Kurt Schwitters (born June 20, 1887, Hannover, Ger.—died Jan. 8, 1948, Little Langdale, Westmorland, Eng.) was a German Dada artist and poet, best known for his collages and relief constructions.
Soon after World War I Schwitters was attracted by the emerging Dada school, a nihilistic literary and artistic movement dedicated to the destruction of existing aesthetic values. Denied membership in the Berlin circle of Dadaists, he formed his own variant in Hannover. He began to create compositions assembled from various everyday objects (train tickets, wooden spools, newspaper, string, cigarettes, and postage stamps). Similarly, his poems were composites of newspaper headlines, advertising slogans, and other printed ephemera. He referred to all of his artistic activities as Merz, a nonsense word derived from the second syllable of the word Kommerz (German: “commerce”). His collages were called Merzbilden (“Merz pictures”). Later, he also referred to all of his daily activities and even to himself by that name.

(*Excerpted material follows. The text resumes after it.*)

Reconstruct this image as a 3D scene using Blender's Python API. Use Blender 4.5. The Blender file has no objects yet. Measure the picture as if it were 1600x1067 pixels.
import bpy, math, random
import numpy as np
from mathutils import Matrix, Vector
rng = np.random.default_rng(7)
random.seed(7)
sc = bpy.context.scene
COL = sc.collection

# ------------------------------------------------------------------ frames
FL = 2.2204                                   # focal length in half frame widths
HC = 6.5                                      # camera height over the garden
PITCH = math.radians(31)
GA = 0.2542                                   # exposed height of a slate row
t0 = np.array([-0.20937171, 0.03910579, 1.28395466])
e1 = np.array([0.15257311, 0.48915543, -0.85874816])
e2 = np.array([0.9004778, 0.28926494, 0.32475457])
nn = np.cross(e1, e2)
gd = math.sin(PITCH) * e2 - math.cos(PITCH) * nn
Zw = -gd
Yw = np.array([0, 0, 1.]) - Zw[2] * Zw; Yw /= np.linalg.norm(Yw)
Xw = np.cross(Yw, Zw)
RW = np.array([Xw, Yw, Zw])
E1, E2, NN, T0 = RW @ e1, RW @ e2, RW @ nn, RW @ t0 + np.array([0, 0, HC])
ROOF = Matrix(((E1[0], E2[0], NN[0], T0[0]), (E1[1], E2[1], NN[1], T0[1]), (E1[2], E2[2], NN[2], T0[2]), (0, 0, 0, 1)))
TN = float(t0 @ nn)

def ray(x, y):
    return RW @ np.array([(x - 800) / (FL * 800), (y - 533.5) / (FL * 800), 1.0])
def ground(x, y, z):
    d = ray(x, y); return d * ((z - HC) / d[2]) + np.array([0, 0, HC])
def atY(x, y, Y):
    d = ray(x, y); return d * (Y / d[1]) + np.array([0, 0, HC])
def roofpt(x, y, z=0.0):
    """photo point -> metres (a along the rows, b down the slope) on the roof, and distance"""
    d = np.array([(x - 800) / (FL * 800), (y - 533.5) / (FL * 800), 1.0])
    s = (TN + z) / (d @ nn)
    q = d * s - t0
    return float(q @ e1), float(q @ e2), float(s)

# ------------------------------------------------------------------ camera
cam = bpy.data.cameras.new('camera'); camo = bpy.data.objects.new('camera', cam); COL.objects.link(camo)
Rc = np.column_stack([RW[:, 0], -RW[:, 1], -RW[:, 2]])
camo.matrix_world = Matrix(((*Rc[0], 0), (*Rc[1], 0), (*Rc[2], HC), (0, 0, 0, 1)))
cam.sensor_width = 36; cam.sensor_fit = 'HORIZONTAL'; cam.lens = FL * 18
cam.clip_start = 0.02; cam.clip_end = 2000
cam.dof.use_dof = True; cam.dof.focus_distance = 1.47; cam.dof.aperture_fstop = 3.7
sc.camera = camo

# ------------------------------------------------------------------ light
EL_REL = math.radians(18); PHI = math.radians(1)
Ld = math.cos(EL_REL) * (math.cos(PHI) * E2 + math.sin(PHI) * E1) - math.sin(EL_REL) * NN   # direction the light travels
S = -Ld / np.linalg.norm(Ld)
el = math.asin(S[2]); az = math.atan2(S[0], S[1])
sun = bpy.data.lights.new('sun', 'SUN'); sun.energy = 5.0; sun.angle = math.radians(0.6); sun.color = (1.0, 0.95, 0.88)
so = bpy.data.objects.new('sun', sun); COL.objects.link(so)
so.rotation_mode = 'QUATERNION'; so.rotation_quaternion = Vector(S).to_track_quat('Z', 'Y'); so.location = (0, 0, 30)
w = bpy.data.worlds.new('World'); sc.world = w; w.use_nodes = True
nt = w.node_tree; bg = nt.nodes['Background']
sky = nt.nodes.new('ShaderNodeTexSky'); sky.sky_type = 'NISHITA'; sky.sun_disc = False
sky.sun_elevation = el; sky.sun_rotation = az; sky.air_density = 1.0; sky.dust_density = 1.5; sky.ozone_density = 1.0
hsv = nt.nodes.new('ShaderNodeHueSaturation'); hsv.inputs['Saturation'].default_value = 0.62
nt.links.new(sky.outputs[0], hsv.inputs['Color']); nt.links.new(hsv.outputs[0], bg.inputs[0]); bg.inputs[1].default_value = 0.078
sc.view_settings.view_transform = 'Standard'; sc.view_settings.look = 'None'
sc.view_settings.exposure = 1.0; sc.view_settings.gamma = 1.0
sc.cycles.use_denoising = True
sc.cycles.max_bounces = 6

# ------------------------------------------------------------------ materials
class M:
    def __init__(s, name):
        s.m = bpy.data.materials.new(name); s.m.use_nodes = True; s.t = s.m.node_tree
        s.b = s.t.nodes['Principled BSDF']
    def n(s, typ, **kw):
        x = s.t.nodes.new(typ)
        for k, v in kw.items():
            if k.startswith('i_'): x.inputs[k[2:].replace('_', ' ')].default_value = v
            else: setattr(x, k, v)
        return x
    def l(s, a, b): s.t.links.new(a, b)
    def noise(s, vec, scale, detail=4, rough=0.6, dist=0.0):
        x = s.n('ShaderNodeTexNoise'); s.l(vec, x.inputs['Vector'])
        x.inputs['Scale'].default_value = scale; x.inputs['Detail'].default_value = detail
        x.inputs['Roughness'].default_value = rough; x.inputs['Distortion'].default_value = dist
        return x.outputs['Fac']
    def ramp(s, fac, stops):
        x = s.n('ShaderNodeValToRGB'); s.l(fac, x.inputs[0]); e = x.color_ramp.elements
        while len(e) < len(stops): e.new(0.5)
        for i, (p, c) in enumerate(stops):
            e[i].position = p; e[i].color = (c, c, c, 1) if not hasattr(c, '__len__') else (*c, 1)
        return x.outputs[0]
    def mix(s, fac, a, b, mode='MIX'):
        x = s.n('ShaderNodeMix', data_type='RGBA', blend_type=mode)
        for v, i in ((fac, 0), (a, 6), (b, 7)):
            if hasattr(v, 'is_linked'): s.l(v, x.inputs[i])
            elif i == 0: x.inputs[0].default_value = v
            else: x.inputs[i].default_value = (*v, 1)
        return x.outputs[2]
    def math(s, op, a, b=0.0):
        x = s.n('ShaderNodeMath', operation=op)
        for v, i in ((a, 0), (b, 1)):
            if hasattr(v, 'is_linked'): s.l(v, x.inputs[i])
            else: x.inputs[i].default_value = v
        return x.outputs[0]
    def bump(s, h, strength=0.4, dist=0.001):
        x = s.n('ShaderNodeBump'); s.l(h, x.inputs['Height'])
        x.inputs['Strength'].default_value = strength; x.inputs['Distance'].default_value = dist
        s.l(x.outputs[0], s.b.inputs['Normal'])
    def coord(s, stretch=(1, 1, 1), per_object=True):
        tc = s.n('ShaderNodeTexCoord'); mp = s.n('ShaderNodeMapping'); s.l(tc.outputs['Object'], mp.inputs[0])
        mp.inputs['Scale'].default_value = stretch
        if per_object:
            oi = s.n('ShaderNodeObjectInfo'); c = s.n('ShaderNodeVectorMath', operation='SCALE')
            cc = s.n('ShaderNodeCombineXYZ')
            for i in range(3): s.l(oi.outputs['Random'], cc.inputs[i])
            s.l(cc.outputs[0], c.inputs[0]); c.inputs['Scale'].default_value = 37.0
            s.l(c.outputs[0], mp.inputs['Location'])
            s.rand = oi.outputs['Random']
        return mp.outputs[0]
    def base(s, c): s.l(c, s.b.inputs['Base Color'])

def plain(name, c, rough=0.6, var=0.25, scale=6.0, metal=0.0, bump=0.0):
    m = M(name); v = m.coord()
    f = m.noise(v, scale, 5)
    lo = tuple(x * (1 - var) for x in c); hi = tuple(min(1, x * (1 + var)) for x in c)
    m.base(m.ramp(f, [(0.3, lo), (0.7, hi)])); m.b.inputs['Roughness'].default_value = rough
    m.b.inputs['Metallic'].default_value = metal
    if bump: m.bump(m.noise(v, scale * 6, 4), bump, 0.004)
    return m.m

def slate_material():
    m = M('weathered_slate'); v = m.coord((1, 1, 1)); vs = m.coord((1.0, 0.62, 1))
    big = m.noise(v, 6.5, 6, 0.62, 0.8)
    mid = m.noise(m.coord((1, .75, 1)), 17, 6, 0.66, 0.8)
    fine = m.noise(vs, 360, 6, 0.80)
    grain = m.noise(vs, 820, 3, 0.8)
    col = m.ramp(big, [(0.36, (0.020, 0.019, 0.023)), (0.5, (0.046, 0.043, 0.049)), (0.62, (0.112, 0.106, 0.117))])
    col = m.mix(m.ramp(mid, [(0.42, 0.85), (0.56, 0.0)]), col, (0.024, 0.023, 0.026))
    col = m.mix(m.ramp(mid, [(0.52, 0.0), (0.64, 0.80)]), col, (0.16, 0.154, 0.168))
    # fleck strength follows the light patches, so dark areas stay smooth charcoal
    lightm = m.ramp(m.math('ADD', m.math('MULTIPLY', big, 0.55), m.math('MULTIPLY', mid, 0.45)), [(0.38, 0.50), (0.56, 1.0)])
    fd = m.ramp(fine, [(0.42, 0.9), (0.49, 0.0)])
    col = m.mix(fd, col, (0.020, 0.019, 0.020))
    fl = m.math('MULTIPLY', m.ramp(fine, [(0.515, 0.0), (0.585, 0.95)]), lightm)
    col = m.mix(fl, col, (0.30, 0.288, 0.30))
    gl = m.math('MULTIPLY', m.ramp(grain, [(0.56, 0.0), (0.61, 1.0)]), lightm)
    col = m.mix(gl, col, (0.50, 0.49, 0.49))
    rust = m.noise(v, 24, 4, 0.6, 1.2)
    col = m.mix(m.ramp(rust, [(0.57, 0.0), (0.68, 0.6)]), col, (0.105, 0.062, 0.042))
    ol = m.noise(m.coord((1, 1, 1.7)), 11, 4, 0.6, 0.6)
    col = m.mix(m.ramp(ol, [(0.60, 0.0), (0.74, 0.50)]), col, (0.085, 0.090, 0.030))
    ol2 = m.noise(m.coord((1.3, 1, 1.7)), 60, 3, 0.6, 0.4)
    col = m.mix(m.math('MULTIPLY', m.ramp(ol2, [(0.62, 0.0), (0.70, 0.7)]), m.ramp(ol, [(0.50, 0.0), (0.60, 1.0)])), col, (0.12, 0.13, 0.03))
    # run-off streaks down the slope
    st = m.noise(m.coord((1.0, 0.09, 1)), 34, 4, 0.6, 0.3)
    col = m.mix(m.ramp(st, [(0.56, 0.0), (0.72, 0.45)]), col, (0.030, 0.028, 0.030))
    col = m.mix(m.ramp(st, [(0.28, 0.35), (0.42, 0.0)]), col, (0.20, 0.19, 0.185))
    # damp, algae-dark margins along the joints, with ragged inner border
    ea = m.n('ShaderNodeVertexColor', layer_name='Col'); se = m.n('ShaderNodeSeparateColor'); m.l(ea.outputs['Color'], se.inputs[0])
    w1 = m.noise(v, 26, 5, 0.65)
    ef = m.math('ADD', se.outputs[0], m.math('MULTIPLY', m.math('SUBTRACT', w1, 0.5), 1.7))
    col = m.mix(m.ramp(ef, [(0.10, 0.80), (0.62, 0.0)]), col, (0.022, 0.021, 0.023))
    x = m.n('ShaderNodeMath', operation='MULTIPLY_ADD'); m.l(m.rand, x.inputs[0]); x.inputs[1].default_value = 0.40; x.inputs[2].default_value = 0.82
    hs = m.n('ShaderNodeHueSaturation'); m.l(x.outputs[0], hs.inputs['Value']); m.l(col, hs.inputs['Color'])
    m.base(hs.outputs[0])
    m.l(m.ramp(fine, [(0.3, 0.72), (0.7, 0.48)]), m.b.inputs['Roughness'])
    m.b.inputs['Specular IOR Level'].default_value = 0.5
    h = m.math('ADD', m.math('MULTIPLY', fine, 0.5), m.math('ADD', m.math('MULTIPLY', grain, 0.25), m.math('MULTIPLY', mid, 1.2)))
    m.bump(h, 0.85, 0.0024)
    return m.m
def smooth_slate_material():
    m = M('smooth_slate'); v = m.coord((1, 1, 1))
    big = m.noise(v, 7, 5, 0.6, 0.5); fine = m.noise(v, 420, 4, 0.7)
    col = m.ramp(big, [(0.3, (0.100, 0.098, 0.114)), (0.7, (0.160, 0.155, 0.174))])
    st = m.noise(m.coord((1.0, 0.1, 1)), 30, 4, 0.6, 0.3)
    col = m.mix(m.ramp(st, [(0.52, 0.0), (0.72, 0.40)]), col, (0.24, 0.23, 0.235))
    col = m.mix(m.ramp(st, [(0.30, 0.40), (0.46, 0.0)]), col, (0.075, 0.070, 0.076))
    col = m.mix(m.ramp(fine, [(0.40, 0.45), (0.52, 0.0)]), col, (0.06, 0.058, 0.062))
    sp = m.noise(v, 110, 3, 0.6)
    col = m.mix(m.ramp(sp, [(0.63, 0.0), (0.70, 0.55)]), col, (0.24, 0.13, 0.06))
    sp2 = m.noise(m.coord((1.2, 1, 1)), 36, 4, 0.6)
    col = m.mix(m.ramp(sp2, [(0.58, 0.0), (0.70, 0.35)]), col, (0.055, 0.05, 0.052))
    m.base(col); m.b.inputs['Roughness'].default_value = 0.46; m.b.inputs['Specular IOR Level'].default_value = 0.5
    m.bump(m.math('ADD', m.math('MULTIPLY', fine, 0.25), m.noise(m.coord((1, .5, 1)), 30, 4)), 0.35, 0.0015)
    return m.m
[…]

About 1920 Schwitters conceived the idea of building a cathedral of everyday objects. He built this three-dimensional assemblage, called Merzbau (“Merz building”), into his house in Hannover and continued to add to it for 16 years until there was little room left in the house for anything else. Unfortunately, it was destroyed during World War II.
In 1937, when the German government declared Schwitters’ art decadent, he moved to Norway, where he began a second Merzbau (destroyed by fire in 1951). With the German invasion of Norway in 1940, however, Schwitters was forced to escape to England. There, with the aid of the Museum of Modern Art in New York City, he began work on the third Merzbau but died before completing it. Merzbau III is preserved at the University of Newcastle, Newcastle upon Tyne.